The natural motion of air, due to a current in a particular direction is called as wind.

Winds and pressure difference

  • Increased wind speed is accompanied by reduced air pressure.
  • Air moves from a region of high pressure to a region of low pressure.

Warm air and cool air

  • On heating, air expands and rises up. Since it expands it takes up more space and therefore becomes lighter.
  • Warm air is lighter than the cool air. That is why smoke always rises up.
  • Once warm air rises up, air pressure is lowered. Then the cold air from the surroundings rushes in to fill its place.

Wind Currents

Wind current is a current of air, sometimes of considerable force, moving generally horizontally from areas of high pressure to areas of low pressure.

Wind currents due to uneven heating of land and water

  • Land gains and loses heat much faster than water. During summer winds move from cooler seas towards the land which is hotter. These winds carry moisture and cause monsoons.
  • During winter this direction of wind flow is reversed and it moves from land towards the oceans.

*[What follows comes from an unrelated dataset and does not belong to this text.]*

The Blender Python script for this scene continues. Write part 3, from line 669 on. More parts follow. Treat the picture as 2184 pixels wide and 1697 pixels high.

Rains are caused when winds from the oceans and seas flow towards land carrying moisture. The moisture in the clouds get saturated after a point and pour down as showers, which we call as monsoons.

Storms and Cyclones

Wind Currents Due to Uneven Heating between the Equator and the Poles

  • The regions in the proximity to the equator receive the highest amount of heat from the sun, and the warm air rises up. The air from latitudes 0-300 moves in from north and south to take its place.
  • Similarly, the air at the poles is much cooler than the air around latitudes of 600 which is comparatively warmer. This warmer air rises up while the cool air from the poles races inside to occupy its place. Subsequently, wind currents move from poles to warmer latitudes due to uneven heating of the earth’s surface.

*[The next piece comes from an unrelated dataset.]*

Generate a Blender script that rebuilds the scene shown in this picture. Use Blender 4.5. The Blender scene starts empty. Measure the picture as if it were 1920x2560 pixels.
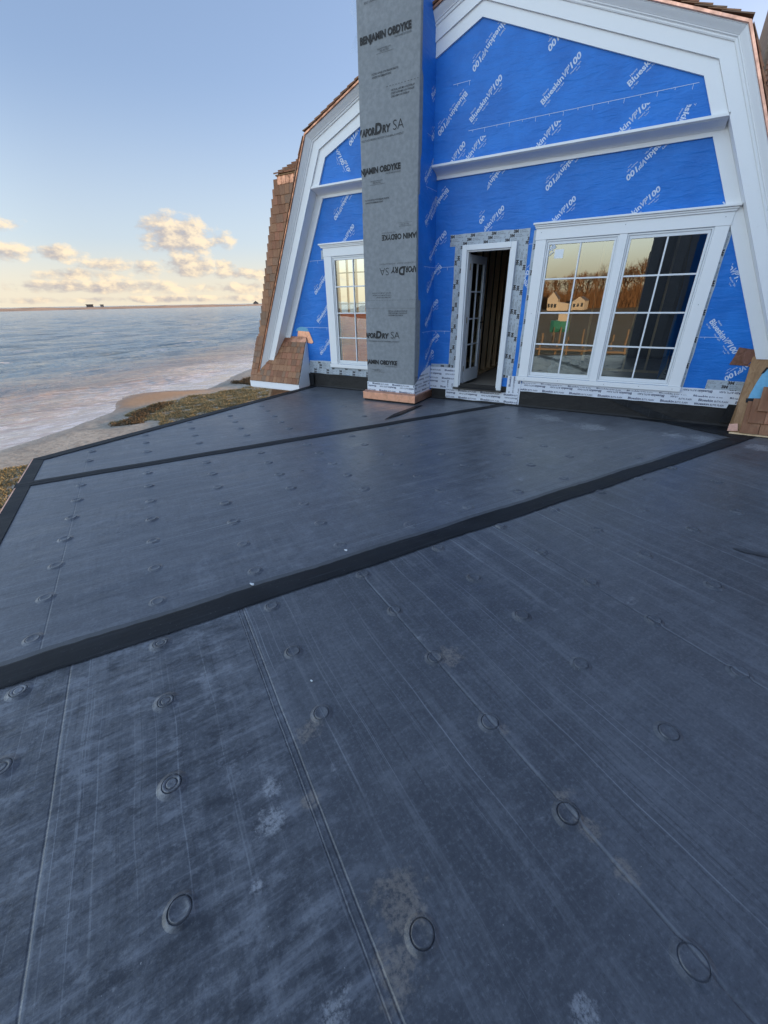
import bpy, bmesh, math, random
import numpy as np
from mathutils import Matrix, Vector, noise as mnoise
random.seed(7); np.random.seed(7)
SC = bpy.context.scene
COL = SC.collection
R = math.radians

# ------------------------------------------------------------------ camera
cam = bpy.data.cameras.new("camera")
camo = bpy.data.objects.new("camera", cam); COL.objects.link(camo); SC.camera = camo
cam.sensor_fit = 'HORIZONTAL'; cam.sensor_width = 36.0; cam.lens = 36.0 * 1019.345 / 1920.0
cam.clip_start = 0.05; cam.clip_end = 60000
_r = Vector((0.86702377, 0.49804954, -0.01471166)); _u = Vector((-0.21747243, 0.4048193, 0.88815938)); _f = Vector((-0.44830293, 0.76685591, -0.4593))
_m = Matrix((( _r.x, _u.x, -_f.x, 0.0), (_r.y, _u.y, -_f.y, -7.1), (_r.z, _u.z, -_f.z, 1.6), (0, 0, 0, 1)))
camo.matrix_world = _m

# ------------------------------------------------------------------ light, sky, exposure
SUN_AZ, SUN_EL = 62.0, 7.0          # azimuth measured from +X towards +Y; the sun stands low behind the house
SKY_STRENGTH = 0.14
EXPOSURE = 1.5
SC.view_settings.view_transform = 'Standard'; SC.view_settings.look = 'None'
SC.view_settings.exposure = EXPOSURE; SC.view_settings.gamma = 1.0; SC.view_settings.use_curve_mapping = False
sun = bpy.data.lights.new("sun", 'SUN'); sun.energy = 3.2; sun.angle = R(0.6); sun.color = (1.0, 0.66, 0.38)
suno = bpy.data.objects.new("sun", sun); COL.objects.link(suno)
_sd = Vector((math.cos(R(SUN_AZ)) * math.cos(R(SUN_EL)), math.sin(R(SUN_AZ)) * math.cos(R(SUN_EL)), math.sin(R(SUN_EL))))
suno.rotation_euler = (-_sd).to_track_quat('-Z', 'Y').to_euler()
suno.location = _sd * 60
SC.cycles.max_bounces = 8; SC.cycles.transparent_max_bounces = 24

# ------------------------------------------------------------------ node helper
class NT:
    def __init__(s, tree): s.t = tree
    def n(s, typ, props=None, **ins):
        nd = s.t.nodes.new(typ)
        for k, v in (props or {}).items(): setattr(nd, k, v)
        for k, v in ins.items():
            key = int(k[1:]) if k[0] == 'i' and k[1:].isdigit() else k.replace('_', ' ')
            s.set(nd.inputs[key], v)
        return nd
    def set(s, sock, v):
        if isinstance(v, bpy.types.NodeSocket): s.t.links.new(v, sock)
        elif isinstance(v, bpy.types.Node): s.t.links.new(v.outputs[0], sock)
        else:
            if hasattr(sock.default_value, '__len__') and not hasattr(v, '__len__'): v = [v] * len(sock.default_value)
            if hasattr(sock.default_value, '__len__') and len(sock.default_value) == 4 and len(v) == 3: v = (*v, 1)
            sock.default_value = v
    def m(s, op, a, b=0.0, c=0.0, clamp=False):
        return s.n('ShaderNodeMath', {'operation': op, 'use_clamp': clamp}, i0=a, i1=b, i2=c).outputs[0]
    def vm(s, op, a, b=(0, 0, 0)):
        return s.n('ShaderNodeVectorMath', {'operation': op}, i0=a, i1=b).outputs[0]
    def mix(s, fac, a, b, typ='MIX'):
        nd = s.n('ShaderNodeMix', {'data_type': 'RGBA', 'blend_type': typ, 'clamp_factor': True})
        s.set(nd.inputs[0], fac); s.set(nd.inputs[6], a); s.set(nd.inputs[7], b); return nd.outputs[2]
    def noise(s, vec, scale, detail=3.0, rough=0.55, dist=0.0, out=0):
        nd = s.n('ShaderNodeTexNoise', Scale=scale, Detail=detail, Roughness=rough, Distortion=dist)
        if vec is not None: s.set(nd.inputs['Vector'], vec)
        return nd.outputs[out]
    def ss(s, x, a, b, lo=0.0, hi=1.0):
        return s.n('ShaderNodeMapRange', {'interpolation_type': 'SMOOTHSTEP'}, i0=x, i1=a, i2=b, i3=lo, i4=hi).outputs[0]
    def lin(s, x, a, b, lo=0.0, hi=1.0):
        return s.n('ShaderNodeMapRange', {'clamp': True}, i0=x, i1=a, i2=b, i3=lo, i4=hi).outputs[0]
    def mapv(s, vec, scale=(1, 1, 1), rot=(0, 0, 0), loc=(0, 0, 0)):
        return s.n('ShaderNodeMapping', Vector=vec, Location=loc, Rotation=rot, Scale=scale).outputs[0]
    def sep(s, vec): return s.n('ShaderNodeSeparateXYZ', Vector=vec).outputs
    def comb(s, x, y, z): return s.n('ShaderNodeCombineXYZ', X=x, Y=y, Z=z).outputs[0]
    def bump(s, h, dist, strength=1.0, normal=None):
        nd = s.n('ShaderNodeBump', Height=h, Distance=dist, Strength=strength)
        if normal is not None: s.set(nd.inputs['Normal'], normal)
        return nd.outputs[0]

def material(name):
    m = bpy.data.materials.new(name); m.use_nodes = True
    t = m.node_tree; t.nodes.clear()
    nt = NT(t); out = nt.n('ShaderNodeOutputMaterial')
    return m, nt, out
def bsdf(nt, out, color, rough=0.6, normal=None, metallic=0.0, spec=0.5, **kw):
    p = nt.n('ShaderNodeBsdfPrincipled')
    nt.set(p.inputs['Base Color'], color); nt.set(p.inputs['Roughness'], rough); nt.set(p.inputs['Metallic'], metallic)
    nt.set(p.inputs['Specular IOR Level'], spec)
    if normal is not None: nt.set(p.inputs['Normal'], normal)
    for k, v in kw.items(): nt.set(p.inputs[k.replace('_', ' ')], v)
    nt.set(out.inputs[0], p.outputs[0]); return p
def pos(nt): return nt.n('ShaderNodeNewGeometry').outputs['Position']
def objco(nt): return nt.n('ShaderNodeTexCoord').outputs['Object']
def rnd(nt): return nt.n('ShaderNodeObjectInfo').outputs['Random']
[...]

Thunderstorms develop in areas that are very hot and humid like India. The high temperatures create strong upward currents that carry water vapour to high altitudes where they condense and fall down again. Due to such drastic pressure variations, they are accompanied by lightning and strong winds.

Thunderstorm to Cyclone Conversion

  • During a thunderstorm, water releases heat when it changes from vapour to rain in the atmosphere. This warms the air around and creates a drop in pressure.
  • This causes air to rush in towards the centre of the storm. This cycle causes large low-pressure systems accompanied by strong high-speed winds that swirl around it. This is the formation of a cyclone.


  • A cyclone is a large mass of air that rotates violently about 1015 km high in the air.
  • The centre of the cyclone is a calm area called as the eye of the storm.

Structure of a Cyclone

  • The centre of a cyclone is a calm area called the eye. It has a diameter of about 10 – 30 km.
  • Around the eye is a region of clouds of about 150 km. This also has winds with speeds of up to 150-250 km/hr.
  • The speed of the wind gradually decreases as it moves away from the eye.

Types of Cyclones

Cyclones are given different names in different parts of the world. They are called as hurricanes in the American continent and as typhoons in Japan.


  • A tornado occurs within a cyclone. It is in shape of a rotating funnel that sucks in debris, dust and everything at the bottom and throws them out at the top.
  • Its diameter ranges from a metre to a kilometre with speeds of up to 300 km/hr.

Coriolis Effect

The force due to earth’s rotation that tries to deflect winds towards left or right is known as Coriolis effect.

Safety Measures and Role of Advanced Technology

Steps to follow if a storm is followed by lightning

  • Avoid taking refuge under isolated trees.
  • If in a forest, seek shelter under a small tree
  • Do not lie on the ground
  • Do not try taking cover under an umbrella
  • Avoid sitting near metal sheds or open garages
  • If in water, rush out and go inside a building
  • A car or a bus is a safe place to take cover.

Measures of safety from tornados

  • Cyclone forecast and warning system.
  • Rapid warning systems to Governments and fishermen and people in prone zones.
  • Construction of cyclone shelters and rapid evacuation schemes.
  • Avoiding fallen power lines.
  • Cooperation with others and rescue teams.